Anote: quase nunca a culpa é da mãe
(Emais, 15/03/2019 – acesse no site de origem)
Não tem um dia que nós, mães, não nos sintamos culpadas por algo em relação aos nossos filhos. E esse sentimento chega cedo, quando não conseguimos ‘desacelerar’ durante a gravidez, encontramos dificuldade em amamentá-los, decidimos colocá-los na creche para voltar ao trabalho, deixamos que comam porcarias porque não sobrou tempo para cozinhar nada saudável, ficamos presas no trânsito e não conseguimos buscá-los na escola no horário ou sermos tão presentes o quanto gostaríamos. A lista é extensa. Mas sentir culpa, algo que parece inerente à maternidade, não significa que realmente tenhamos culpa quando algo sai do script que traçamos inconscientemente para a vida dos nossos filhos – e talvez poucas de nós saibamos disso.

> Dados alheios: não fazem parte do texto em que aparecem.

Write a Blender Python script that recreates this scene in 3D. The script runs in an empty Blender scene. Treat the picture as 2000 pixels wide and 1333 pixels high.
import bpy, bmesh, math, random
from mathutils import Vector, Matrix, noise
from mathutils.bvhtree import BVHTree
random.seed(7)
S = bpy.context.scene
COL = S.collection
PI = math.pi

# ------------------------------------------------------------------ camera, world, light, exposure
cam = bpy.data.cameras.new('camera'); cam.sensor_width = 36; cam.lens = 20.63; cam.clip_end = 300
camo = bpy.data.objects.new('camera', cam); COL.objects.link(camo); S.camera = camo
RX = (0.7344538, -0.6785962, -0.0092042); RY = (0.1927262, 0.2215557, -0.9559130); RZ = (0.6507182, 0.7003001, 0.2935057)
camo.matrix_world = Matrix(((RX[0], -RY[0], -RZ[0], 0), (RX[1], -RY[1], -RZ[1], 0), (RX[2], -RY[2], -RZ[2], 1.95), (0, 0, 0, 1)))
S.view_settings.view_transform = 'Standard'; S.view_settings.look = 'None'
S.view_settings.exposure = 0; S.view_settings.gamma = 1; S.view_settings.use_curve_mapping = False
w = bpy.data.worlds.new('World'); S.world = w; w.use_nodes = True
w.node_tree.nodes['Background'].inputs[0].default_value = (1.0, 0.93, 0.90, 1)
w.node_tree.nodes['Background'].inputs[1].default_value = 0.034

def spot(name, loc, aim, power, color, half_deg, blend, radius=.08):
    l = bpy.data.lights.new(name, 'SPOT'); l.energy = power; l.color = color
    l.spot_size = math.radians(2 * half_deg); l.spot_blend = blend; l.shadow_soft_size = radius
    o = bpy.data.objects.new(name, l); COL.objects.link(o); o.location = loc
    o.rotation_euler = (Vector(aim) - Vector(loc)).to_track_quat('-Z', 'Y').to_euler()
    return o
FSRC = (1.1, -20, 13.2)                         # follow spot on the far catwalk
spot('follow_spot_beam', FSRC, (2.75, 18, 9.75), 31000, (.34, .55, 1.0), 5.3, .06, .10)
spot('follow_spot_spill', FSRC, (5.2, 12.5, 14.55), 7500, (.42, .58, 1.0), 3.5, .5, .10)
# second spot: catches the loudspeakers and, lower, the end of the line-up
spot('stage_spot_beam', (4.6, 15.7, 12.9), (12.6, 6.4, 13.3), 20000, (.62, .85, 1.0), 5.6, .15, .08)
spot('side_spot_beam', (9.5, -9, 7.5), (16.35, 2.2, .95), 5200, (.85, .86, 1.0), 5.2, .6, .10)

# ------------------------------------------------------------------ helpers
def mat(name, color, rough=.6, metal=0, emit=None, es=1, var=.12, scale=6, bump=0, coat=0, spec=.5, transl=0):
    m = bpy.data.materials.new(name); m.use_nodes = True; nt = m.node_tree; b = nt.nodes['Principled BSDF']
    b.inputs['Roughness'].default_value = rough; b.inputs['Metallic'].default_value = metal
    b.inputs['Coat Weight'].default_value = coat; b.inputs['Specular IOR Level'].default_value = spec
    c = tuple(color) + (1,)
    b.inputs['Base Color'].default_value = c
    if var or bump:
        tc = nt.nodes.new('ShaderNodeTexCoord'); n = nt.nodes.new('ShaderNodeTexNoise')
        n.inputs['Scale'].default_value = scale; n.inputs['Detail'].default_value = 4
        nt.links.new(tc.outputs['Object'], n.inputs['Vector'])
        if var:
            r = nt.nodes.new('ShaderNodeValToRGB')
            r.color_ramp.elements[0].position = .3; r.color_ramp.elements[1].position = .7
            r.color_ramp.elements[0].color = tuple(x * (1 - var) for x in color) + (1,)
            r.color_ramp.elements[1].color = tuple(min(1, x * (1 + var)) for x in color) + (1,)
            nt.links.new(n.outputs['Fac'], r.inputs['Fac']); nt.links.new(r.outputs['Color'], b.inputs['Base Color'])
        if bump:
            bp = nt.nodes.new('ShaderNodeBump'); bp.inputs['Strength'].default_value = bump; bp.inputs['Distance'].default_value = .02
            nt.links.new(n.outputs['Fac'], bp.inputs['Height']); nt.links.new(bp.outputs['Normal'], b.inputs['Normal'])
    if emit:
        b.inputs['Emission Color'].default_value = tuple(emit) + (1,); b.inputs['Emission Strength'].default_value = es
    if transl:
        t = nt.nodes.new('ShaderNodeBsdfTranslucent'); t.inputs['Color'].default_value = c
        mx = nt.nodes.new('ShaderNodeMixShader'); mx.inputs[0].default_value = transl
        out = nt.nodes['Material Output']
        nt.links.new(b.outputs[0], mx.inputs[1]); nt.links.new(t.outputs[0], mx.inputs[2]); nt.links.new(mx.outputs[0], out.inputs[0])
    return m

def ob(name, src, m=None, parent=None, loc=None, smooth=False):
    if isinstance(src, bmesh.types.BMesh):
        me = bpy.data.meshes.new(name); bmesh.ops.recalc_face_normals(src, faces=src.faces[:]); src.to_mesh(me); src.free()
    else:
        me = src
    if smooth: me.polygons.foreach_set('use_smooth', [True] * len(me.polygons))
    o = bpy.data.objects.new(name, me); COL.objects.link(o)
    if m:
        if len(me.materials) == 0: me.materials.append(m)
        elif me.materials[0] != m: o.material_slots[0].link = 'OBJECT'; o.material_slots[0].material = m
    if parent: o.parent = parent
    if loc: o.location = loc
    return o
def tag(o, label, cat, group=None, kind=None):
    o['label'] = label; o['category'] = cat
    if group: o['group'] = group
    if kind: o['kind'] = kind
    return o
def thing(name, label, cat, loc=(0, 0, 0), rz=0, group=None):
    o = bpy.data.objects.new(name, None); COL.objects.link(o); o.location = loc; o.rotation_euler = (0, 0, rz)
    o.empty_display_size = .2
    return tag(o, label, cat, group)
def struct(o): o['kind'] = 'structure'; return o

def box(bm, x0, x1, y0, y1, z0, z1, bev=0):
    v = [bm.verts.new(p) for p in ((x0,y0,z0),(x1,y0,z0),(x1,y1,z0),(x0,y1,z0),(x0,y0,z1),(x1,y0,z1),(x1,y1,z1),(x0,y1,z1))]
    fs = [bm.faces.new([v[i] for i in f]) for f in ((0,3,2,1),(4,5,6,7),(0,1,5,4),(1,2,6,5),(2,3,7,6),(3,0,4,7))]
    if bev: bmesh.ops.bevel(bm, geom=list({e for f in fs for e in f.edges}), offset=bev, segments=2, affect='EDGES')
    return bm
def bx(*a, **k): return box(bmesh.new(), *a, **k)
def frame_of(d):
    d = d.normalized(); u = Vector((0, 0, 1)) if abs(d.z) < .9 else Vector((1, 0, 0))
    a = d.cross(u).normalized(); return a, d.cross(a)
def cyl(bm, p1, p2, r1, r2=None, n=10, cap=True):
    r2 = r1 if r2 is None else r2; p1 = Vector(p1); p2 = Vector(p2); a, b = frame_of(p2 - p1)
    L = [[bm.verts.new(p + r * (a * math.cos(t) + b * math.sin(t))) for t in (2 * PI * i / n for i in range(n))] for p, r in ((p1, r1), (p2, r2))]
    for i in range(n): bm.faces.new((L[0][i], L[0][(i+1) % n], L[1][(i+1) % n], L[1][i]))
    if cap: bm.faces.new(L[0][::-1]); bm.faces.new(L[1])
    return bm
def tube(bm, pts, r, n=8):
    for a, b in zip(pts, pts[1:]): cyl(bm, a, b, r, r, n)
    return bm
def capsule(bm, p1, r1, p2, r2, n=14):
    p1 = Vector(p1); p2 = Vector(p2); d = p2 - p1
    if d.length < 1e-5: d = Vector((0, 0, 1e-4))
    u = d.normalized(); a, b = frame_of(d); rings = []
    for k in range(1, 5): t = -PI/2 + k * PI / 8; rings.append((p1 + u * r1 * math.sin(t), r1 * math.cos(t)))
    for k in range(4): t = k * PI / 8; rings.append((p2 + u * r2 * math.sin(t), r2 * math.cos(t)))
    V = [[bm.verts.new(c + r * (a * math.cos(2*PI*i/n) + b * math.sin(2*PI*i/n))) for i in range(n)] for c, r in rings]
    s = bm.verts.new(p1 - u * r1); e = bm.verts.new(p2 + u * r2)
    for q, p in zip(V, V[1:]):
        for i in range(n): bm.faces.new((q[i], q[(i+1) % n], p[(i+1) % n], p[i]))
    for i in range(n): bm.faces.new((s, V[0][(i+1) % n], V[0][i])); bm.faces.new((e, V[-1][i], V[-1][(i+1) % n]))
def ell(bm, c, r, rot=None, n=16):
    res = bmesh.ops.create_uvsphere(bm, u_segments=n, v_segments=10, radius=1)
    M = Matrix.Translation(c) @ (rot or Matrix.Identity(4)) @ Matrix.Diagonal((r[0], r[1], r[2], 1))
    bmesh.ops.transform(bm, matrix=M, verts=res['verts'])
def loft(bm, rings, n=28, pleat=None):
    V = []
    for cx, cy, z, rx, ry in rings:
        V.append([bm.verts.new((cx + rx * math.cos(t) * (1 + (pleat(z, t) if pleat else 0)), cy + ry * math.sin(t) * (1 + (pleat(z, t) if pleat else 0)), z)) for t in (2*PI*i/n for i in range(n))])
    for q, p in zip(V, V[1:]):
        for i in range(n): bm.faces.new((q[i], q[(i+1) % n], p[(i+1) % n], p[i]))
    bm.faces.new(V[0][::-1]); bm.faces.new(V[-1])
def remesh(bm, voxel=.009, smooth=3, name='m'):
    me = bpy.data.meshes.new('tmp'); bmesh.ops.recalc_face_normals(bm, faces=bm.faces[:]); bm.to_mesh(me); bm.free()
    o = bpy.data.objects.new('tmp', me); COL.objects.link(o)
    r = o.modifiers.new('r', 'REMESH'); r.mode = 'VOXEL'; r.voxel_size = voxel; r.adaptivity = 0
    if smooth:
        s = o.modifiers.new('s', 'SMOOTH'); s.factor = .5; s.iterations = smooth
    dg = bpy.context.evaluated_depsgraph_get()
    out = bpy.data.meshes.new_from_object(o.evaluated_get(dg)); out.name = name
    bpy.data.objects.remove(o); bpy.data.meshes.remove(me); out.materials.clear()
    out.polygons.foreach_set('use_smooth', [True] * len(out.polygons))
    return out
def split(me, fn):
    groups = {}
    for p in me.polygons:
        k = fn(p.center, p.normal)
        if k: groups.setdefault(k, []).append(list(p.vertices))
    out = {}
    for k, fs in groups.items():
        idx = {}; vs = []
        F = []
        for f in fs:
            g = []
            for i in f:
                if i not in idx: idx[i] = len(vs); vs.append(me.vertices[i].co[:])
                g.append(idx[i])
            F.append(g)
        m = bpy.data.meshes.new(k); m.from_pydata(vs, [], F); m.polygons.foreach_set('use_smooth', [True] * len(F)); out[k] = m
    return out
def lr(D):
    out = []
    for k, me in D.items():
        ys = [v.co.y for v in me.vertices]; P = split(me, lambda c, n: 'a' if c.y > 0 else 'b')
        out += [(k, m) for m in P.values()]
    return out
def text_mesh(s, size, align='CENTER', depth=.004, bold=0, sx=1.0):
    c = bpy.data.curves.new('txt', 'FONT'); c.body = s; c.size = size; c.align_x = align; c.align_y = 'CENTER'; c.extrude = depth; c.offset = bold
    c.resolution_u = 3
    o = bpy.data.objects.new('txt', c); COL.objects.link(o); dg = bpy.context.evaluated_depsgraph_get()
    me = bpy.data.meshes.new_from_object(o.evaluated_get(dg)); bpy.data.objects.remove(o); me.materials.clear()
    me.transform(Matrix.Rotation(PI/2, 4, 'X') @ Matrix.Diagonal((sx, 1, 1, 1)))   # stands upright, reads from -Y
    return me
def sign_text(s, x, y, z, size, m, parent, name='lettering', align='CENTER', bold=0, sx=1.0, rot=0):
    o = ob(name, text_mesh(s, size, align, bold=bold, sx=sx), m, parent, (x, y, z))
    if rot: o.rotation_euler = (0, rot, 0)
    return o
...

‘A senhora se sente culpada de alguma forma?’, pergunta o repórter à mãe de um dos atiradores da escola de Suzano, uma mulher visivelmente humilde e em estado de choque, quem não estaria? O filho dela matou e morreu, oras. Ela se defende da investida como pode, mais com seu instinto de sobrevivência do que com raiva. Diz que não, não se sente culpada. Não, também não entende porque ele fez o que fez, “estou querendo saber também” diz, escondendo-se de uma câmera que achou boa ideia registrar a imagem da dor que nunca mais conseguirá esquecer, a reação física gerada pelo o que de pior pode acontecer a uma mãe, a perda do seu filho.
Nos debates sobre o assunto que surgiram nas redes sociais uma amiga lembrou de “Precisamos falar sobre o Kevin”, livro da norte-americana Lionel Shriver, lançado pela editora Intrínseca e que virou filme com a ótima Tilda Swinton como protagonista. (Se não leu o livro ou assistiu ao filme e não quiser spoilers, pare de ler por aqui.)
A obra conta a história de Eva, mãe de Kevin, um menino de 16 anos que matou dezenas de colegas, uma professora e um servente em uma chacina ficcional semelhante a tantas provocadas por jovens em escolas dos Estados Unidos e, agora, infelizmente, também pelos jovens brasileiros. Enquanto Kevin cumpre a pena ao qual foi condenado, sua mãe vive o martírio dos julgamentos sociais em liberdade, a prisão reservada às mães dos assassinos não tem grades visíveis.
No livro, Eva se corresponde com o marido ausente, talvez a única pessoa que possa entender sua tragédia diária. Nas cartas lembra que Kevin era um menino entediado e cruel, cujo prazer passava por aterrorizar babás e vizinhos. Ela se culpa porque não queria filhos quando engravidou, lembra que os primeiros tempos com ele foram difíceis e de pouca conexão (mais culpa) e porque anos depois gestou uma menina graciosa que fez com que a maternidade fosse doce e mais fácil do que foi com Kevin. Uma história que poderia ser nossa e que muitas vezes se parece com a nossa, mães verdadeiramente imperfeitas que somos, ainda bem.
Eva tem culpa? Tenho certeza que não. Ao ler o livro, tive a certeza que Kevin da ficção era um psicopata, assim como 1% da população do mundo. Tenho convicção que a maioria deles tem mães amantíssimas, famílias estruturadas.
Então a culpa é do videogame/do bullying/do abandono parental/do ódio corrente/do culto às armas? Não sei a história desses meninos de Suzano, parece que há um pouco de tudo nesse caldeirão de fúria que os levou à decisão de executar um ato tão brutal. Mas existe um ditado africano que diz que “é necessária uma aldeia inteira para se educar uma criança”. E isso é o que há de mais verdadeiro que se possa dizer sobre a criação de filhos. Uma mulher sozinha, sem parceiro, sem família, sem direitos, sem salário digno, sem acesso a creche, escola ou hospitais de qualidade para os filhos e sem ajuda alguma, muitas vezes não é capaz de dar conta dessa empreitada. Então, quando muitas crianças não se tornam o que a sociedade esperava delas, a culpa não é da mãe.